Check out other Blog Against Theocracy blogswarm posts!

Awesome Art Courtesy of TheKarmicHammer



  1. Seems to be a blur factor, or some razzle dazzle to keep many from seeing what's really going on around them.

    It seems to work on the masses.

    I still can't see why when it's so obvious it's a ruse ; (

    Cheers and Thanks for stopping by!

  2. I've heard it said that prayer in schools should be banned because children don't have the ability to decide what they believe -- and, if they opt out, the other kids will pick on them.

    but, prayers in Congress are OK because the people involved are adults. they ostensibly know what they believe and, if they opt out, they won't be bullied.
    even if this flawed logic had been applicable at one time, I think we have only to look at today's politics to know this simply ain't so.

    if we want to get religion out of our government, we need to start with Congress and go on from there.

  3. Ironically, many of the founders' concern was not so much that religion would corrupt government, but vicey-versey (as it tended to be in Caesar's time, no?). Who would have thunk.

  4. This is a great post, well thought out and well said. I agree with you completely.

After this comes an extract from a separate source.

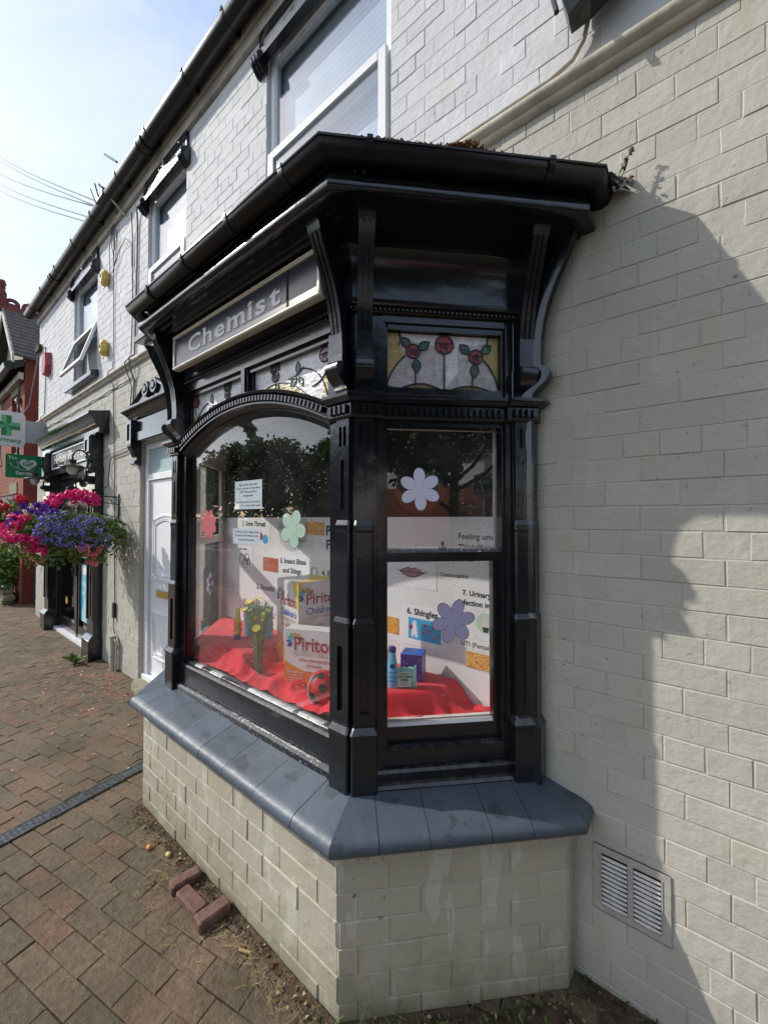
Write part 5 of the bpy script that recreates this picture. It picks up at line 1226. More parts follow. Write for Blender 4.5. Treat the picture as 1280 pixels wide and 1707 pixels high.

I have recently read Our Godless Constitution (Kramnick & Moore), God in the White House (Balmer), and even Sarah Vowell's The Wordy Shipmates ---all informative works on state/church separation issues.

    In a survey of religious and non-religious people (as reported in Atheists, A Groundbreaking Study of America's Nonbelievers (Bruce Hunsberger and Bob Altemeyer, 2006) most Christians would be in favor of laws mandating religion classes in public schools with the goal to make everyone a Christian. Yet when asked if they found themselves in a foreign country with a different majority religion than Christianity, they would be opposed to classes teaching Islam or Buddhism, for example, with the same goal. In other words, they favored majority rule as long as they were the majority. When atheists were asked the same question, if they favored teaching atheism in schools with the goal of deconverting the religious, atheists almost unanimously were against such classes, preferring to leave religious questions to the home.

  5. Nicki - terriffic post!

    I really think the first amendment is the one that gets everyone on the right tied up in knots the most.



  6. I love the graphic. It reminds me of the similarity many have noted between Ratzinger and Emperor Palpatine.